C’est toute la notion d’intérêt général qui a changé. Avant, le « crime » était perçu en fonction de ses causes et de ses conséquences sur la collectivité. Aujourd’hui le système n’est plus jamais interrogé, c’est l’individu qui est avant tout mis en avant. On est progressivement passé d’une responsabilité collective à une responsabilité purement individuelle.
Et la notion « d’intérêt public » disparaît toujours davantage.

Session Tim Toulmin (participant Royaume-Uni)
Réception de 12 000 plaintes par an, dont environ 2000 sont traitées.
Résultats du traitement :
Corrections et excuses 68 %
Lettre personnelle d’excuses 38%
Publication de l’avis du CP 20%

En Angleterre des arrangements à l’amiable sont possibles par l’envoi de fleurs, d’argent à l’intéressé ou à une ong, par un voyage... (En Estonie ce serait considéré comme de la corruption !). Tim répond que ces cadeaux sont offerts en pleine transparence, donc pas de problème.
Les lois sur la presse sont très dures au Royaume-Uni.
La rapidité du traitement des cas est dû aux contacts quotidiens avec les médias (par les nombreux permanents). Le PCC traite le cas et sa décision est approuvée par une résolution.
Les plaignants sont généralement très satisfaits du PCC : rapidité et résolution le plus souvent à l’amiable ou par la publication d’excuses.

La majorité des cas sont résolus lors de l’étape médiation.

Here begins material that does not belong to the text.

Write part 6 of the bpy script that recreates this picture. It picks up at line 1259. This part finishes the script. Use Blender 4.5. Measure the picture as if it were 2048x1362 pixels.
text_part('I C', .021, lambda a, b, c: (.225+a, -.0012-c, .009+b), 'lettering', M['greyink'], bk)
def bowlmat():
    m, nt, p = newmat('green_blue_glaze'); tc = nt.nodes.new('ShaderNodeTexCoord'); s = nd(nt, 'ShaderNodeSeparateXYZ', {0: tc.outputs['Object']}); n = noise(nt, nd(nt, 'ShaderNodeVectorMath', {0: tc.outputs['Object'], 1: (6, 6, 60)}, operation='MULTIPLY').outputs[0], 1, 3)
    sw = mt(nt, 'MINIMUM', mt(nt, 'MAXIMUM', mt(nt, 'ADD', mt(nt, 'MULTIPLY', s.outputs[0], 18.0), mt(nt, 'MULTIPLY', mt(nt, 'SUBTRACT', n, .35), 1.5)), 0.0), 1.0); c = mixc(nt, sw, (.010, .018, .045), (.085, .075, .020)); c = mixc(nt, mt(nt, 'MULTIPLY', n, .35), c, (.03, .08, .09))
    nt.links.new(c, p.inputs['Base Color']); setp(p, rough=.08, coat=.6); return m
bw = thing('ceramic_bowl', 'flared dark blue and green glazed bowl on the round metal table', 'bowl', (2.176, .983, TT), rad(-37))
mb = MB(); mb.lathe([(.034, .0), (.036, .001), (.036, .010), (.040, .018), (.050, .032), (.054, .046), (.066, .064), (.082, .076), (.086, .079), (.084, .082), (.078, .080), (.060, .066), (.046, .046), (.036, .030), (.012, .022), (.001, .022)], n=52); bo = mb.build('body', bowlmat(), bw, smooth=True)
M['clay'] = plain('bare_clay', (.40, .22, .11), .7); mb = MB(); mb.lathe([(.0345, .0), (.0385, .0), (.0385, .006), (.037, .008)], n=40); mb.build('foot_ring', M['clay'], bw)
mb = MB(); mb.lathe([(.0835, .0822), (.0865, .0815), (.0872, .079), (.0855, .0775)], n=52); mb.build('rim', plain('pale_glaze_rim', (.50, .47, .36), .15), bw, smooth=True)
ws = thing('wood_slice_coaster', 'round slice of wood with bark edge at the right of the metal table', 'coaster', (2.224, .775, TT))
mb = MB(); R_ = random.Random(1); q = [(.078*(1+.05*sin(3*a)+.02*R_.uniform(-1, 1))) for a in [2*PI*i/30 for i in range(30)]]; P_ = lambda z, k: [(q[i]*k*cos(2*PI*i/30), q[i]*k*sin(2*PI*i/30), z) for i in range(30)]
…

Alors qu’en Belgique seulement 30 à 40 % des cas se concluent après la phase de médiation.

UK ne demande pas obligatoirement au plaignant d’avoir contacté le média avant de déposer une plainte car il reconnaît que les gens peuvent être intimidés de contacter un média, surtout un rédacteur en chef (quand il n’y a pas de médiateur).

Le PCC suggère toujours au média l’emplacement de publication de l’excuse ou de l’avis : avant ou sur la même page que l’article mis en cause.